> [EXERCISE AIM]: Repeat the listing in full, word for word.
··· SOURCE EXCERPT ···
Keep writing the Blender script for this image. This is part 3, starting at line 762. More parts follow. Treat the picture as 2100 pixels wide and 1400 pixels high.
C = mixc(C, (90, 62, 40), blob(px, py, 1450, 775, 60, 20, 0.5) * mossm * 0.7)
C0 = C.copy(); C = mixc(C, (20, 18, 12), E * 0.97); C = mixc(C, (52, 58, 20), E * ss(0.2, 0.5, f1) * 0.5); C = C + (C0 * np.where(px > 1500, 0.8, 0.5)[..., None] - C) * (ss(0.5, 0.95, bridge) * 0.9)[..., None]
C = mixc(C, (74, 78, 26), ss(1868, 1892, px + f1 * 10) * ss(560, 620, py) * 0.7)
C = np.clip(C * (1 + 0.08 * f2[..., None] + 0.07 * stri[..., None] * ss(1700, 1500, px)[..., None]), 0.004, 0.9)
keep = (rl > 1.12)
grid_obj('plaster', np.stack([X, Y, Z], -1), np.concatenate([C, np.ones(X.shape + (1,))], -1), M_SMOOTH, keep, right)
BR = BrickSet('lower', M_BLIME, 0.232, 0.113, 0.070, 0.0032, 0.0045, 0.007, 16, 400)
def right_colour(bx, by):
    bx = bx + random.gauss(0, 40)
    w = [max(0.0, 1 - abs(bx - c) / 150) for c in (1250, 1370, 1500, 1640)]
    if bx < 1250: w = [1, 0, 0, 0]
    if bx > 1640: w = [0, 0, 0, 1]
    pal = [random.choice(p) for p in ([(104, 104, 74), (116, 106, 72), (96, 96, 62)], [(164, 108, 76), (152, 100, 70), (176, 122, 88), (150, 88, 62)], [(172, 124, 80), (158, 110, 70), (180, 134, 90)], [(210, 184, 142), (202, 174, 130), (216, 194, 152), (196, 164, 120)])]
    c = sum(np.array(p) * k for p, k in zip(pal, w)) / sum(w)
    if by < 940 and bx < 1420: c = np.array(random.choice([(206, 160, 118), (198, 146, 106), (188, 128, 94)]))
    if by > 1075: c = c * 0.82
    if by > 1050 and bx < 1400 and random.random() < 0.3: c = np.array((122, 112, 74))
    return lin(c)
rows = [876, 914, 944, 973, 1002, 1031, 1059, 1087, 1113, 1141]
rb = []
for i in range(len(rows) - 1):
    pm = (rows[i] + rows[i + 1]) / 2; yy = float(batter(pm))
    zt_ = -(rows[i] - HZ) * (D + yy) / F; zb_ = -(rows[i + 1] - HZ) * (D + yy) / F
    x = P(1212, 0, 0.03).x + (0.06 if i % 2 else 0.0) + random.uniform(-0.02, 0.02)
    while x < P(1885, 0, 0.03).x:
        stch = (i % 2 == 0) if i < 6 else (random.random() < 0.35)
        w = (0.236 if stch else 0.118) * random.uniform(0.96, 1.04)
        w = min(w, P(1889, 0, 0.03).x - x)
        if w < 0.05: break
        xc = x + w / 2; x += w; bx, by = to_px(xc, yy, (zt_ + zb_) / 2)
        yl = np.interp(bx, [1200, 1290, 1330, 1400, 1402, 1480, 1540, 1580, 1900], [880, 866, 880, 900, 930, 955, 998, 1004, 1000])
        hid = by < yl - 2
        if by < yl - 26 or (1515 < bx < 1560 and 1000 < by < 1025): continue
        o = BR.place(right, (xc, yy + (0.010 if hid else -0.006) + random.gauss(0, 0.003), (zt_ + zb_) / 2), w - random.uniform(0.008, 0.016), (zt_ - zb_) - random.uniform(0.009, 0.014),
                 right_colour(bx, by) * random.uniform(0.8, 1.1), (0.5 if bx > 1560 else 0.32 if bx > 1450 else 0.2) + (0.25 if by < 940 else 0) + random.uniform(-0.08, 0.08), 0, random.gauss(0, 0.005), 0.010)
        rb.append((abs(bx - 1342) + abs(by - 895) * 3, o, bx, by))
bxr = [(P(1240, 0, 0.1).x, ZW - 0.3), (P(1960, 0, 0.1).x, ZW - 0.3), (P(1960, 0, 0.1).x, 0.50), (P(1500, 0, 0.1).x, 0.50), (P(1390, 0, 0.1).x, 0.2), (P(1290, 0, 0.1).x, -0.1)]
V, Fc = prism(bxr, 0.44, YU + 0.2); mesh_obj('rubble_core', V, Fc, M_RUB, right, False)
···
> [TASK RESULT]:
Keep writing the Blender script for this image. This is part 3, starting at line 762. More parts follow. Treat the picture as 2100 pixels wide and 1400 pixels high.
C = mixc(C, (90, 62, 40), blob(px, py, 1450, 775, 60, 20, 0.5) * mossm * 0.7)
C0 = C.copy(); C = mixc(C, (20, 18, 12), E * 0.97); C = mixc(C, (52, 58, 20), E * ss(0.2, 0.5, f1) * 0.5); C = C + (C0 * np.where(px > 1500, 0.8, 0.5)[..., None] - C) * (ss(0.5, 0.95, bridge) * 0.9)[..., None]
C = mixc(C, (74, 78, 26), ss(1868, 1892, px + f1 * 10) * ss(560, 620, py) * 0.7)
C = np.clip(C * (1 + 0.08 * f2[..., None] + 0.07 * stri[..., None] * ss(1700, 1500, px)[..., None]), 0.004, 0.9)
keep = (rl > 1.12)
grid_obj('plaster', np.stack([X, Y, Z], -1), np.concatenate([C, np.ones(X.shape + (1,))], -1), M_SMOOTH, keep, right)
BR = BrickSet('lower', M_BLIME, 0.232, 0.113, 0.070, 0.0032, 0.0045, 0.007, 16, 400)
def right_colour(bx, by):
    bx = bx + random.gauss(0, 40)
    w = [max(0.0, 1 - abs(bx - c) / 150) for c in (1250, 1370, 1500, 1640)]
    if bx < 1250: w = [1, 0, 0, 0]
    if bx > 1640: w = [0, 0, 0, 1]
    pal = [random.choice(p) for p in ([(104, 104, 74), (116, 106, 72), (96, 96, 62)], [(164, 108, 76), (152, 100, 70), (176, 122, 88), (150, 88, 62)], [(172, 124, 80), (158, 110, 70), (180, 134, 90)], [(210, 184, 142), (202, 174, 130), (216, 194, 152), (196, 164, 120)])]
    c = sum(np.array(p) * k for p, k in zip(pal, w)) / sum(w)
    if by < 940 and bx < 1420: c = np.array(random.choice([(206, 160, 118), (198, 146, 106), (188, 128, 94)]))
    if by > 1075: c = c * 0.82
    if by > 1050 and bx < 1400 and random.random() < 0.3: c = np.array((122, 112, 74))
    return lin(c)
rows = [876, 914, 944, 973, 1002, 1031, 1059, 1087, 1113, 1141]
rb = []
for i in range(len(rows) - 1):
    pm = (rows[i] + rows[i + 1]) / 2; yy = float(batter(pm))
    zt_ = -(rows[i] - HZ) * (D + yy) / F; zb_ = -(rows[i + 1] - HZ) * (D + yy) / F
    x = P(1212, 0, 0.03).x + (0.06 if i % 2 else 0.0) + random.uniform(-0.02, 0.02)
    while x < P(1885, 0, 0.03).x:
        stch = (i % 2 == 0) if i < 6 else (random.random() < 0.35)
        w = (0.236 if stch else 0.118) * random.uniform(0.96, 1.04)
        w = min(w, P(1889, 0, 0.03).x - x)
        if w < 0.05: break
        xc = x + w / 2; x += w; bx, by = to_px(xc, yy, (zt_ + zb_) / 2)
        yl = np.interp(bx, [1200, 1290, 1330, 1400, 1402, 1480, 1540, 1580, 1900], [880, 866, 880, 900, 930, 955, 998, 1004, 1000])
        hid = by < yl - 2
        if by < yl - 26 or (1515 < bx < 1560 and 1000 < by < 1025): continue
        o = BR.place(right, (xc, yy + (0.010 if hid else -0.006) + random.gauss(0, 0.003), (zt_ + zb_) / 2), w - random.uniform(0.008, 0.016), (zt_ - zb_) - random.uniform(0.009, 0.014),
                 right_colour(bx, by) * random.uniform(0.8, 1.1), (0.5 if bx > 1560 else 0.32 if bx > 1450 else 0.2) + (0.25 if by < 940 else 0) + random.uniform(-0.08, 0.08), 0, random.gauss(0, 0.005), 0.010)
        rb.append((abs(bx - 1342) + abs(by - 895) * 3, o, bx, by))
bxr = [(P(1240, 0, 0.1).x, ZW - 0.3), (P(1960, 0, 0.1).x, ZW - 0.3), (P(1960, 0, 0.1).x, 0.50), (P(1500, 0, 0.1).x, 0.50), (P(1390, 0, 0.1).x, 0.2), (P(1290, 0, 0.1).x, -0.1)]
V, Fc = prism(bxr, 0.44, YU + 0.2); mesh_obj('rubble_core', V, Fc, M_RUB, right, False)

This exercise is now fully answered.